Positive advertising matters as much if not more than negativity

(MIDDLETOWN, CT) Mar 14, 2012 — In the midst of perhaps the most negative presidential primary race in recent history, a new Wesleyan Media Project affiliated study (click here for an older local copy) published by Political Research Quarterly suggests that the tone of ads on the airwaves is not the only thing contributing to citizen perceptions of negativity.

“Despite the fact that citizens are directly exposed to the tone of advertising through their television sets, we find that media play a powerful role in shaping the extent to which the public believes that advertising is negative,” notes Travis N. Ridout, Washington State University associate professor and co-director of the Wesleyan Media Project. “But it is not simply media discussion of negative spots per se that matters but rather the extent to which media discuss advertising in coverage of campaign strategy.”

The study draws on advertising and local media (both television and newspaper) content along with nearly 3,000 survey respondents from the 2006 midterm elections in eight Midwestern media markets from five states.  Respondents were asked to rate the senatorial and gubernatorial candidates’ campaign ads on a scale from “mostly negative” to “mostly positive.”
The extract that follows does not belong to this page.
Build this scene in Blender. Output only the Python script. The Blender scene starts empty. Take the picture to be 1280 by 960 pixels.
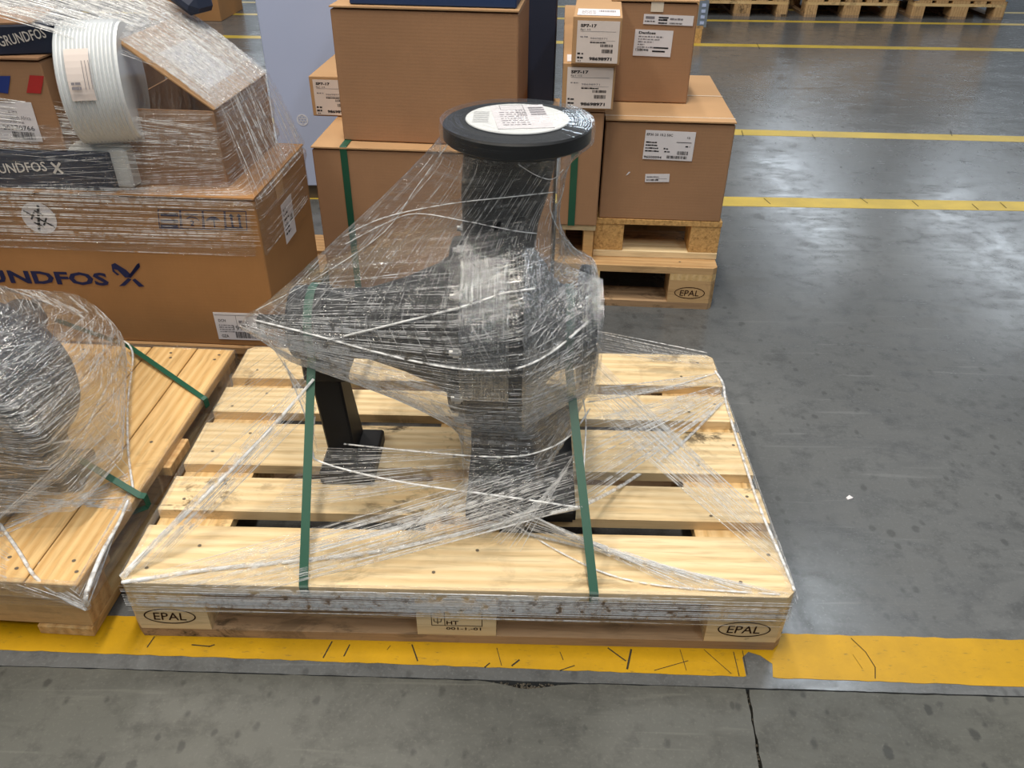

“Citizens vary in the extent to which they report perceiving the same candidate’s advertising as negative.  Not surprisingly, Democrats and Republicans on average are much more likely to believe that their respective opponent’s ads are more negative than their own candidate’s,” says Erika Franklin Fowler, Wesleyan University assistant professor and co-director of the Wesleyan Media Project.  “What did surprise us, given the evidence that negativity is more memorable, was that exposure to positive advertising was as much of a predictor of perceived tone as exposure to negative spots.  This may suggest that in a world where negative elections have become the norm, positivity may actually stand out, at least when citizens think about the tone of the race.”

The analysis controls for individual exposure to tone of ads on television and discussion of advertising in local media along with political knowledge and other standard demographics like education, sex, partisanship and competition.
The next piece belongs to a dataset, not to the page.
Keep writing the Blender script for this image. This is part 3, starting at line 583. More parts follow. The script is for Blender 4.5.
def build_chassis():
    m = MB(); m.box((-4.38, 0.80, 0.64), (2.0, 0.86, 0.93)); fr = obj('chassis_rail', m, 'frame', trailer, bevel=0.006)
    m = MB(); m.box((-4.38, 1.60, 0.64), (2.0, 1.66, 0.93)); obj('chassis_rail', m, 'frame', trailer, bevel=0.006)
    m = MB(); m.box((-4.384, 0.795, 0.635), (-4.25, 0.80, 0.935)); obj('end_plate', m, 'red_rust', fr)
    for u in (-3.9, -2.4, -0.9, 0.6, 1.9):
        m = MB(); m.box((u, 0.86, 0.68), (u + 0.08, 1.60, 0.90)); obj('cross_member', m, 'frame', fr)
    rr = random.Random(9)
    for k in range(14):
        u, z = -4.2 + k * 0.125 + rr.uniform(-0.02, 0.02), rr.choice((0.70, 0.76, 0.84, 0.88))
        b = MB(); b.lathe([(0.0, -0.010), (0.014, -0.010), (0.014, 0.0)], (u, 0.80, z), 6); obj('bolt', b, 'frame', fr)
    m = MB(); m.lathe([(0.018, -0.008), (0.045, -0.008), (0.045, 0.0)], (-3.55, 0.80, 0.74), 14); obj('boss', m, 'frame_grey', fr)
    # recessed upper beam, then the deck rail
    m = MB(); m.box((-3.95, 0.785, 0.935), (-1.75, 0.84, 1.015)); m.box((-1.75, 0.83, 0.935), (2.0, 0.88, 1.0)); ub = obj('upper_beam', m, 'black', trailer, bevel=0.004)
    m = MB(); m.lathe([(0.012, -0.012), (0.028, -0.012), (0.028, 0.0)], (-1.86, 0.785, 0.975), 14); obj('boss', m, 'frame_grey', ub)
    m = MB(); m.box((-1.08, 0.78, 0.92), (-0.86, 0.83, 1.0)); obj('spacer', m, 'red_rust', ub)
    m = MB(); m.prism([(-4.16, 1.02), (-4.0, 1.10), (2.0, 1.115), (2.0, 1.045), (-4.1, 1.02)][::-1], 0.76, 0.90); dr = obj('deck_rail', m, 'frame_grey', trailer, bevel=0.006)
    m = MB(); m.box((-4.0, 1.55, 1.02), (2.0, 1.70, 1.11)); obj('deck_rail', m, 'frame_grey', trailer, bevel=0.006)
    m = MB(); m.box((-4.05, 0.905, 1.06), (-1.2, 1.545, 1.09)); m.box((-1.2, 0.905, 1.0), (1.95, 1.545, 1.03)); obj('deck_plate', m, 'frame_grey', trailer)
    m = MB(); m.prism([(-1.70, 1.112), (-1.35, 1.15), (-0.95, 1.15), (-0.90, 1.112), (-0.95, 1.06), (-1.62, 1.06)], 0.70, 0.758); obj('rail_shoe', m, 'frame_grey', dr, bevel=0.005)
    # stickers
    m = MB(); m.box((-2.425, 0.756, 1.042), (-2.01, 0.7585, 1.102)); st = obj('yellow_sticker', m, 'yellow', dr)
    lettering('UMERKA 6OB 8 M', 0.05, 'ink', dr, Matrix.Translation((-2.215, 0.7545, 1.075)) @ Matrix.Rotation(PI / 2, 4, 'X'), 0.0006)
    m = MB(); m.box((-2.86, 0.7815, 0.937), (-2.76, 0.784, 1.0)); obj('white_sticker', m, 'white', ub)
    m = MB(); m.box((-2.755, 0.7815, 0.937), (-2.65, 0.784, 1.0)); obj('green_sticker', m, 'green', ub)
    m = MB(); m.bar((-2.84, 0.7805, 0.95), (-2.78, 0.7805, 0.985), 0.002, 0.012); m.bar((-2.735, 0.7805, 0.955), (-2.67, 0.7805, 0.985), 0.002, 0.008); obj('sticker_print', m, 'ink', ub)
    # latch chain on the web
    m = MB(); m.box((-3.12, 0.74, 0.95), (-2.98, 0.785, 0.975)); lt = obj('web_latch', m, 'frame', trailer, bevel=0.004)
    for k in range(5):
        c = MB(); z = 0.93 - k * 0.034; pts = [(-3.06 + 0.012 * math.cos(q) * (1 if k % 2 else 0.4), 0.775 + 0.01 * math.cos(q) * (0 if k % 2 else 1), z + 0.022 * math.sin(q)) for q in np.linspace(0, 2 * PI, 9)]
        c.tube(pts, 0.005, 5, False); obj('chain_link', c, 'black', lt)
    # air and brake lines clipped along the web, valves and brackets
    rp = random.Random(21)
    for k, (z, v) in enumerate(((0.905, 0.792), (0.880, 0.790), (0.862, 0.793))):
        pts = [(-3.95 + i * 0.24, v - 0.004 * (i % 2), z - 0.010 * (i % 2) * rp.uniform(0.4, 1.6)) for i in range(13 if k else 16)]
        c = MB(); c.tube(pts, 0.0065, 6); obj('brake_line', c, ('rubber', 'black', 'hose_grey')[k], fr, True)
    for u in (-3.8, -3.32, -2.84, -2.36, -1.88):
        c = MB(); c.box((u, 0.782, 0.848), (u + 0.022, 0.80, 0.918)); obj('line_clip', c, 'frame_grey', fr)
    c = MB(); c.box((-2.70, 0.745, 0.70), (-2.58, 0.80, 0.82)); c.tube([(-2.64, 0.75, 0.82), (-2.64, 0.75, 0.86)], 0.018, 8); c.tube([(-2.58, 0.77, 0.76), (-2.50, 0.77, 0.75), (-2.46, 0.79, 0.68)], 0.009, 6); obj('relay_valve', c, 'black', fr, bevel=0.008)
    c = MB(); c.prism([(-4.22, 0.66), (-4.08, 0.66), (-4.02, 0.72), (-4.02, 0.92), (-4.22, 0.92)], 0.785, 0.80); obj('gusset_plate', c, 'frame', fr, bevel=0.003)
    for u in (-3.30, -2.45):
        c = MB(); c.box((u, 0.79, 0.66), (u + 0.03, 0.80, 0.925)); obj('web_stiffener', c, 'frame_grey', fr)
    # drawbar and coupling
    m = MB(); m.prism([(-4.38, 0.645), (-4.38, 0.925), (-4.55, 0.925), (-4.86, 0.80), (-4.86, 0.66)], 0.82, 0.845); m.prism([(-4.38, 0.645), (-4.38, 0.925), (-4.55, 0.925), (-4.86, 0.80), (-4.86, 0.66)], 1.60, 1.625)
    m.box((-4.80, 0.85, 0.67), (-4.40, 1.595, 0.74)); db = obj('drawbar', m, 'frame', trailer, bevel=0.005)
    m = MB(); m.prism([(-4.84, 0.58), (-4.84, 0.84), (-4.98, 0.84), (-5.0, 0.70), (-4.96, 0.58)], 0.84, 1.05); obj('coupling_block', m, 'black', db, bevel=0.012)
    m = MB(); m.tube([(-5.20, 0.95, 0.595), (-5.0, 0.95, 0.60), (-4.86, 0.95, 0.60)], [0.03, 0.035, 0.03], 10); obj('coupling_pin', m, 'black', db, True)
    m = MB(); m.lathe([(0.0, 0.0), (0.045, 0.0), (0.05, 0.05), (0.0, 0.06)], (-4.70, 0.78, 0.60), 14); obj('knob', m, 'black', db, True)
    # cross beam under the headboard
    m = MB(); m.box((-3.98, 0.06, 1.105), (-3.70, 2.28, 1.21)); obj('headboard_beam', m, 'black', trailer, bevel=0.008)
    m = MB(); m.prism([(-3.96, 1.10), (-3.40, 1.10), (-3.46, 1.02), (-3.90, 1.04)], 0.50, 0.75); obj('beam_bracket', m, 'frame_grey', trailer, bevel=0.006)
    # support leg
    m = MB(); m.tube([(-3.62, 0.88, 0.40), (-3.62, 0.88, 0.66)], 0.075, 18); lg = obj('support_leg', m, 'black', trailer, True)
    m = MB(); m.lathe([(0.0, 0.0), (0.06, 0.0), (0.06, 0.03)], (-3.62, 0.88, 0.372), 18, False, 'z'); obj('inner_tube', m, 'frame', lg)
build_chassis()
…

Prior work published in Political Communication (click here for a local copy), confirms that ad amplification (media coverage of advertising) is prominent, most of it is low quality, and the volume depends both on the size of the market and the tone of the spots aired, with negativity unsurprisingly getting top billing. Somewhat surprisingly, however, television stations were not more likely than newspapers to cover advertising, though television does appear to be more sensitive to negative advertising.